By the late 1970s, the Gray Creek Store outgrew its original location, and a new store, the current one, was built next door, with two stories housing its inventory. Lymbery is quick to point out some of the store’s longstanding items, such as Stanfield’s underwear, and some of the more recent, including German “air conditioning” liners for rubber boots, and the Shewee, a portable urinating device for women.

“I can’t guess what products we’ll stock in the future,” he said. “But there are still people looking for practical things.”

The store is an excellent place to learn more about Kootenay Lake — beyond Lymbery’s encyclopedic knowledge of Kootenay Lake history and dates, the shelves are well stocked with history books, and the Nasookin’s wheel hangs from the ceiling. In 2011, it was donated to the store by Capt. Malcolm MacKinnon’s grandson, Malcolm Metcalfe.

Simply because of its location, travel has always been associated with the store’s business — and the store became widely known long before technology made word easy to spread.

“If we were just supplying the people in Gray Creek, we wouldn’t survive. Long before online sales, we sold a chainsaw to someone slashing the line between Alaska and B.C.”

Through his years running the store, Lymnbery has had his wife, Sharon — who was born in Kimberley and moved to Riondel in 1951 — by his side. But before she was his wife, she was a customer.

“I met her over the counter,” said Lymbery.
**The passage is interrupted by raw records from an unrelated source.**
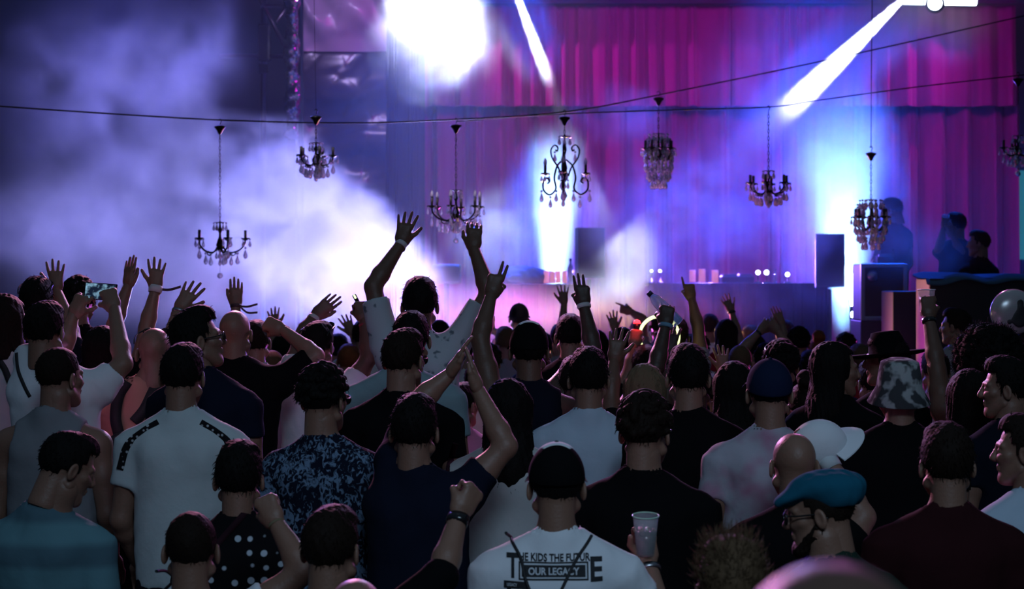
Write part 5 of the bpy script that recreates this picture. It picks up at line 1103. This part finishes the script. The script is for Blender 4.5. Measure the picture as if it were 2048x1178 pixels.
PUFFS = [ # centre, radii, density, wispiness, tilt
    (P(868, 30, 26.6), (.95, .7, 1.15), 1.7, .93, 0), (P(1056, 50, 26.2), (.42, 1.0, .85), 1.0, .25, 17), (P(1690, 112, 25.5), (.55, 1.4, 1.75), 1.0, .12, -48),
    (P(1110, 430, 28.6), (.75, .6, 1.25), 1.4, .5, 0), (P(1685, 400, 28.6), (1.0, .6, 1.8), 1.6, .4, 0),
    (P(640, 420, 21.5), (1.6, .9, .50), 2.6, .98, -36), (P(560, 330, 22), (.6, .7, .5), 1.2, .9, -30), (P(640, 520, 20.6), (1.25, 1.0, .66), 2.2, .93, -14), (P(500, 440, 21), (.7, .8, .6), 1.4, .95, -36),
    (P(210, 200, 22), (1.4, 1.6, 1.2), .20, .95, 20), (P(400, 120, 22.5), (.65, 1, .8), .24, .95, -20), (P(100, 440, 20), (1.0, 1.2, .6), .35, .9, 0), (P(330, 420, 21), (1.0, 1.2, .9), .28, .85, 0), (P(330, 560, 19), (1.6, 1.2, .5), .30, .7, 0),
    (P(1010, 480, 25), (.8, 1, .7), .55, .9, 20), (P(1245, 500, 22.5), (.45, .8, .9), .30, .9, 12), (P(1370, 430, 25.4), (1.4, 1.2, 1.1), .5, .92, 0), (P(1580, 430, 26), (.8, 1, 1.0), .3, .85, 0),
    (P(1020, 655, 18.6), (1.2, 1.2, .35), .18, .5, 0), (P(1400, 590, 22), (2.6, 2, .40), .13, .9, 0), (P(800, 620, 20.3), (2.6, 2, .35), .14, .7, 0), (P(1230, 230, 27), (.8, 1, .5), .3, .85, 0), (P(1900, 60, 26), (.7, 1, .5), .2, .5, 0), (P(1775, 470, 20.0), (.5, .5, .6), .7, .6, 0), (P(1870, 500, 19.3), (.4, .4, .35), .6, .6, 0), (P(1560, 250, 27), (1.2, 1.2, 1.6), .10, .6, 0)]
smoke_volume()
print('SCENE: people', len(PEOPLE), 'objects', len(bpy.data.objects), 'faces', sum(len(o.data.polygons) for o in bpy.data.objects if o.type == 'MESH'))
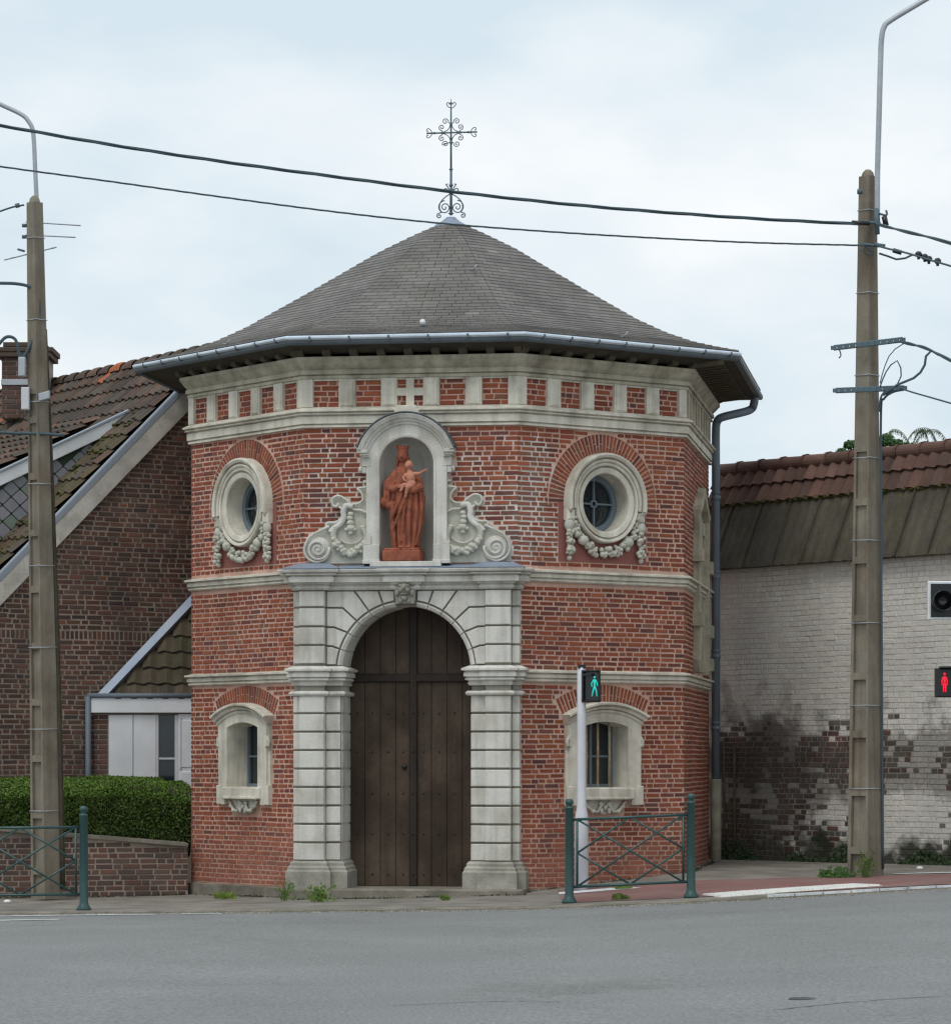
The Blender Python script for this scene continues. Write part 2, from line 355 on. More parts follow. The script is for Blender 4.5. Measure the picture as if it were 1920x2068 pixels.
def course_bricks(u0, u1, z0, z1, excl, H=.061, joint=.0150, SL=.215, HW=.102, phase=0, mode='mix'):
    out = []; k0 = int(math.floor(z0 / H)); k1 = int(math.ceil(z1 / H))
    for k in range(k0, k1 + 1):
        va = k * H; vb = va + H - joint
        if vb > z1 or va < z0 - .01: 
            va = max(va, z0 + .002); vb = min(vb, z1 - .002)
            if vb - va < .015: continue
        segs = [(u0, u1)]
        for iv in (excl(va, vb) if excl else []):
            ns = []
            for a, b in segs:
                if iv[1] <= a or iv[0] >= b: ns.append((a, b)); continue
                if iv[0] > a: ns.append((a, iv[0]))
                if iv[1] < b: ns.append((iv[1], b))
            segs = ns
        u = u0 - rnd.uniform(0, .01); first = True
        odd = (k + phase) % 2
        if mode == 'rows': odd_head = odd
        cnt = 0
        while u < u1 - .005:
            if mode == 'rows':
                Lb = (HW if odd else (SL if cnt % 3 else HW)) if rnd.random() > .08 else (SL if odd else HW)
                if first and not odd: Lb = .06 + .05 * odd
            else:
                Lb = SL if (cnt % 2 == odd) else HW
                if rnd.random() < .15: Lb = HW if Lb == SL else SL
                if first and odd: Lb = .06
            first = False; cnt += 1
            Lb *= rnd.uniform(.94, 1.06)
            a, b = u, u + Lb - .004
            u = u + Lb + joint * rnd.uniform(.7, 1.2)
            for s0, s1 in segs:
                x0 = max(a, s0 + (0 if s0 <= u0 + 1e-6 else .008)); x1 = min(b, s1 - (0 if s1 >= u1 - 1e-6 else .008))
                if x1 - x0 > .022: out.append((x0, x1, va, vb))
    return out
def put_bricks(fr, bricks, key, pal, matname, parent, nobj, proud=.007, rank=None, colf=None, stuffname='brickwork', wob=0.0):
    """The largest nobj of them as objects, the rest as one mesh."""
    order = sorted(range(len(bricks)), key=lambda i: -(rank(bricks[i]) if rank else (bricks[i][1] - bricks[i][0])))
    sel = set(order[:nobj]); mb = MB()
    o0 = fr(0, 0, 0); U = fr(1, 0, 0) - o0; Dd = fr(0, 0, 1) - o0
    rot = Matrix((U, -Dd * -1, Vector((0, 0, 1)))).transposed()
    rz = math.atan2(U.y, U.x)
    for i, (a, b, va, vb) in enumerate(bricks):
        pr = proud * rnd.uniform(.35, 1.45)
        w_ = wob * math.sin(a * 3.1 + va * 2.0) + rnd.uniform(-.0015, .0015)
        va += w_; vb += w_
        if i in sel:
            c = colf(a, va) if colf else None
            lst = MESHVAR[key]
            if c is None: me = rnd.choice(lst)[1]
            else: me = min(lst, key=lambda t: sum((x - y) ** 2 for x, y in zip(t[0], c)) + rnd.random() * 1e-3)[1]
            ob = bpy.data.objects.new('brick', me); ob.location = fr((a + b) / 2, (va + vb) / 2, pr)
            ob.rotation_euler = (0, 0, rz); ob.scale = (b - a, -.03 if False else .03, vb - va)
            # the unit brick's depth axis (local y, -1 back .. 0 front) must point outwards
            nrm = Vector((math.sin(rz), -math.cos(rz), 0))
            if nrm.dot(Dd) > 0: ob.rotation_euler = (0, 0, rz + math.pi)
            link(ob, parent)
        else:
            c = colf(a, va) if colf else pick(pal)
            if c is None: c = pick(pal)
            j = lambda: rnd.uniform(-.0025, .0025)
            q = [(a + j(), va + j()), (b + j(), va + j()), (b + j(), vb + j()), (a + j(), vb + j())]
            e = .004
            vs_ = [fr(x, y, -.012) for x, y in q] + [fr(x + (e if i_ in (0, 3) else -e), y + (e if i_ < 2 else -e), pr) for i_, (x, y) in enumerate(q)]
            mb.hexa(vs_, c, cap=False)
    if mb.v:
        mb.build(stuffname, matname, parent, kind='stuff')
    return mb
def arc_bricks(fr, cx, cz, r0, r1, a0, a1, n, pal, d=.009, split=True, mb=None, wj=.40):
    out = []
    for i in range(n):
        t0 = lerp(a0, a1, i / n); t1 = lerp(a0, a1, (i + 1) / n); g = (t1 - t0) * wj / 2
        t0 += g; t1 -= g
        cuts = [(r0, r1)]
        if split:
            m = lerp(r0, r1, .36 if i % 2 else .64) if i % 2 == 0 or rnd.random() < .35 else None
            if i % 2 == 0: m = lerp(r0, r1, rnd.choice([.38, .5]))
            if m: cuts = [(r0, m - .006), (m + .006, r1)]
        for ra, rb in cuts:
            c = pick(pal); dd = d * rnd.uniform(.6, 1.2)
            q = [(cx + r_ * math.cos(t), cz + r_ * math.sin(t)) for r_, t in ((ra, t1), (ra, t0), (rb, t0), (rb, t1))]
            m2 = MB(); m2.hexa([fr(x, y, -.012) for x, y in q] + [fr(x, y, dd) for x, y in q], c, cap=False); out.append(m2)
    return out
def circ_iv(cx, cz, r, va, vb):
    dv = 0 if va <= cz <= vb else min(abs(va - cz), abs(vb - cz))
    if dv >= r: return None
    h = math.sqrt(r * r - dv * dv); return (cx - h, cx + h)
def sheet(name, fr, outer, holes, m, parent, d=0.0):
    loops = [[Vector((p[0], p[1], 0)) for p in outer]] + [[Vector((p[0], p[1], 0)) for p in h] for h in holes]
    tri = tessellate_polygon(loops); allp = [p for l_ in loops for p in l_]
    mb = MB(); mb.add([fr(p.x, p.y, d) for p in allp], [tuple(t) for t in tri])
    return mb.build(name, m, parent)
def circle(cx, cz, r, n=40, a0=0, a1=2 * math.pi, end=False):
    k = n + 1 if end else n
    return [(cx + r * math.cos(a0 + (a1 - a0) * i / n), cz + r * math.sin(a0 + (a1 - a0) * i / n)) for i in range(k)]
brick_variants('chapel', PAL_CH, 'brick', 18)
brick_variants('house', PAL_HO, 'hbrick', 14)

# ------------------------------------------------------------------ ground
GX = [-40, -6, -4.4, -1, .6, 1.1, 2.6, 5.4, 9, 40]
G37 = [-.10, -.05, -.03, 0, .02, .04, .10, .26, .36, .5]
G40 = [-.10, -.08, -.07, -.005, .05, .09, .20, .27, .36, .5]
G43 = [-.10, -.09, -.08, 0, .14, .18, .27, .30, .36, .5]
def G(x, y):
    a = interp(x, GX, G37); b = interp(x, GX, G40); c = interp(x, GX, G43)
    if y < 37.4: return lerp(a * .5, a, max(0, min(1, (y - 15) / 22.4)))
    if y < 40: return lerp(a, b, (y - 37.4) / 2.6)
    return lerp(b, c, min(1, (y - 40) / 3))
def gridsheet(name, xs, ys, dz, m, inside=None, **k):
    mb = MB(); nx = len(xs); vs_ = [(x, y, G(x, y) + dz) for y in ys for x in xs]; fs = []
    for j in range(len(ys) - 1):
        for i in range(nx - 1):
            fs.append((j * nx + i, j * nx + i + 1, (j + 1) * nx + i + 1, (j + 1) * nx + i))
    mb.add(vs_, fs); return mb.build(name, m, None, **k)
def frange(a, b, n): return [a + (b - a) * i / n for i in range(n + 1)]
mb = MB(); mb.add([(-900, -300, -.6), (900, -300, -.6), (900, 1500, -.6), (-900, 1500, -.6)], [(0, 1, 2, 3)])
mb.build('ground', 'soil', None, kind='structure')
XS = [-60, -40, -25, -15, -10, -8] + frange(-6, 9, 60) + [12, 16, 25, 40, 60]
gridsheet('road', XS, [-60, -30, -10, 5, 15, 20, 24, 28, 31, 33, 34.5, 35.5, 36.3, 37, 37.31], -.03, 'asphalt', kind='structure')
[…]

Tradition has continued, and the Gray Creek Store is still very much a family business. Under the supervision of manager Debbie Pliska, Lymbery’s son, David, and daughter-in-law, Kris, work there, as do two grandsons each summer.

And although Lymbery no longer comes to work every day, he still enjoys the time he spends at the store, and is happy to see the business can run well without him.

“The customers become your friends,” he said. “I get so many interesting people in here. ... You’re not sitting behind the counter selling the same thing. People think I have all the answers, but I’m lucky to have such a great staff.”

A celebration of Gray Creek Store’s 100th anniversary will be held 10 a.m.-4 p.m. June 29. Raffle items include a barbecue, and wood and pellet stoves.